Esa misma reflexión puede extenderse a las demandas colectivas que surgen alrededor de los casos mediáticos de violencia sexuales o delitos de odio. Esas reivindicaciones, que a veces reclaman punición, deben ser contextualizadas en un estado general de banalización y de impunidad de esas violencias políticas. Esas proclamas de condena y sanción, en realidad están vehiculando demandas de protección y de acceso a la justicia legítimas. El miedo, el dolor y la indignación deben ser comprendidos, pero no deben fundamentar la política criminal. El antipunitivismo nos sirve de criterio de auto interpelación permanente sobre la necesidad de enmarcar cualquier acto de violencia en el sistema estructural de reproducción de violencias en el que se inserta. Y, sobre todo, nos sirve para recordarnos que debemos realizar una revisión ética y política permanente de las consecuencias individuales y colectivas de la aplicación de las medidas que reclamamos al Estado para responder a esas violencias.

Antipunitivismo y autodefensa

¿Dónde acaba la autodefensa feminista y empieza la cultura del castigo? La respuesta a esta cuestión es compleja y debe analizarse caso por caso. La particularidad de cada caso no puede empañar una premisa general básica: la del reconocimiento que la autodefensa feminista es un acto de resistencia frente a una opresión y no una confrontación en el marco de un conflicto privado. Sentada la exigencia de respeto de esta premisa de base, podríamos hablar de cuatro criterios que nos pueden orientar a delimitar la una y la otra. El primero es el del contexto: cuanto menos trabajo político previo haya desarrollado la comunidad política en la que surge la violencia, más legítima será la intervención radical por parte de la agraviada y de su grupo de apoyo. El segundo es el de la correlación de fuerzas: cuanta más asimetría exista entre la posición de fuerza de la persona infractora y de su entorno frente a la agraviada y su grupo de apoyo, más legítimas serán sus acciones de respuesta directa.
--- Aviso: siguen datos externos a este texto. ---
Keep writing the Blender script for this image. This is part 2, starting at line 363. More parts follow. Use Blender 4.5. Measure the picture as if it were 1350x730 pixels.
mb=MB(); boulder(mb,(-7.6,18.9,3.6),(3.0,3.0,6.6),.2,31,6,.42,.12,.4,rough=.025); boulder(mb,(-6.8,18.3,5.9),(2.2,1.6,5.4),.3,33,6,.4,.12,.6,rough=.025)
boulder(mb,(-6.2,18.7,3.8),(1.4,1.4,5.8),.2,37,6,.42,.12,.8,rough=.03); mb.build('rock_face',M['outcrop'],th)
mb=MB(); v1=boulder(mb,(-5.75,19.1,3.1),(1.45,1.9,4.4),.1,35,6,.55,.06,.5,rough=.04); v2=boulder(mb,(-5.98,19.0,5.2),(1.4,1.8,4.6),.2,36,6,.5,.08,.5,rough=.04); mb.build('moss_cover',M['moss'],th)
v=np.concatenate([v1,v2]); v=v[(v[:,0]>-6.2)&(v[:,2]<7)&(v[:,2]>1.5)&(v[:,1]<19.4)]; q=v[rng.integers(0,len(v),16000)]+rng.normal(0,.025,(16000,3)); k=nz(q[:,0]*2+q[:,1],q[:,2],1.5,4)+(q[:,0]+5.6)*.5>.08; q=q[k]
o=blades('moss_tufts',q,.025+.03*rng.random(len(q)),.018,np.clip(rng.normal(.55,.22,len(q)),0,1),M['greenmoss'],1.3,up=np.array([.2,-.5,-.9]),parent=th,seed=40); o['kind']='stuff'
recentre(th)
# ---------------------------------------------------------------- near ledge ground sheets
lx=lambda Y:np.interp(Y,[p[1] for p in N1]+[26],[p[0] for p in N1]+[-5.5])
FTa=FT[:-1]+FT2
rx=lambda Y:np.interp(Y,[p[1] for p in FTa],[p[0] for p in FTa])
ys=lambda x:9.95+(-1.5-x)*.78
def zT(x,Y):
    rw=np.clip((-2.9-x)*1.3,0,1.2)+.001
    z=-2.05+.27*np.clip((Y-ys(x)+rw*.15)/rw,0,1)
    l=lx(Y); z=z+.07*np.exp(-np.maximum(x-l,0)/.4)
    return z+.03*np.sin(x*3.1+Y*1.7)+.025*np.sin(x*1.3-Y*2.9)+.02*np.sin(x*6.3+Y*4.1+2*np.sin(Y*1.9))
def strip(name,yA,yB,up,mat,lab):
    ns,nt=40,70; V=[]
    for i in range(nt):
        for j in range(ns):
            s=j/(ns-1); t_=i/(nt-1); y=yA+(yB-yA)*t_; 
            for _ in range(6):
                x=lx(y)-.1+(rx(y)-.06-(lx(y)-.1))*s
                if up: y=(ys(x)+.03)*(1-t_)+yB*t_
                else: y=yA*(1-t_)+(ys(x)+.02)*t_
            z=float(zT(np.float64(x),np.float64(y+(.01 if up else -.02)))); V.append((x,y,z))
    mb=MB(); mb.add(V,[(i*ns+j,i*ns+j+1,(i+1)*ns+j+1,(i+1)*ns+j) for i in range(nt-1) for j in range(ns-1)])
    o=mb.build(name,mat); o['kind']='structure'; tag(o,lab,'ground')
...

El tercer criterio es el de la implicación en el proceso: la intensidad de las medidas propuestas por la agraviada y su grupo de apoyo serán correlativas al grado de implicación de la persona infractora y de la comunidad política en la reparación del daño y en la transformación de las estructuras que dieron lugar a la violencia. El cuarto criterio sería el de la finalidad de las medidas que conforman el proceso de autogestión de la violencia: deberá revisarse a lo largo del tiempo si las medidas propuestas por la agraviada y por su grupo de apoyo cumplen con la función de preservar el bienestar y la intimidad de la agraviada, la de empujar la persona infractora a responsabilizarse de sus actos, la de la reparación de la situación o la de generar cambios en el espacio político que eviten futuras violencias.

Reflexiones de cierre

La autodefensa feminista es una estrategia de resistencia, supervivencia y acción política radical al margen del Estado que ha sido desarrollada en el plano teórico y práctico por varias generaciones de feministas y disidentes del género. La autodefensa feminista ha estado históricamente ligada al antipunitivismo, dado que muchas de ellas sufrieron la criminalización del sistema por actuar al margen de este. Además de enfrentar la represión del Estado, sus acciones fueron incluso cuestionadas por sus propias comunidades políticas, por la transgresión de los valores y el cuestionamiento del statu quo que provocaban. La autodefensa feminista siempre ha generado incomodidad, porque ha usurpado el monopolio de la acción política a los hombres y ha cuestionado la contradicción de los privilegios dentro de la propia comunidad política.

La crítica antipunitivista no puede caer en la paradoja insalvable de cuestionar las herramientas del sistema penal y, al mismo tiempo, desautorizar los procesos de autogestión de las violencias por punitivistas. El cuestionamiento de los procesos colectivos de autogestión de las violencias en espacios políticos debe realizarse de forma constructiva. Para ello, quienes ejercen esa crítica deberían ser transparentes acerca de la posición social desde la que la emiten, contra quién o qué procesos se ejerce y con qué finalidad, para que el público pueda contextualizar y relativizar la misma. En segundo lugar, dado que la crítica se proyecta sobre procesos colectivos que han supuesto mucho desgaste y dolor para las personas y colectivos implicados, la crítica debería reconocer la implicación y la resiliencia de todas ellas. Y, en tercer lugar, sabiendo que las críticas que emanan desde dentro del propio feminismo y corren el riesgo de ser usadas por sus detractores para invalidar y debilitar los procesos colectivos impulsados en su seno, estas deberían de venir acompañadas de propuestas que ayudasen a mejorar y fortalecer las estrategias puestas en marcha hasta la fecha.

¿Quizás la forma más coherente de canalizar el potencial transformador del antipunitivismo sea la de interpelar los espacios políticos para que asuman, de una vez por todas, el trabajo de revisión de las dinámicas de poder cisheteropatriarcales que los atraviesan y que están en el origen de esas violencias recurrentes?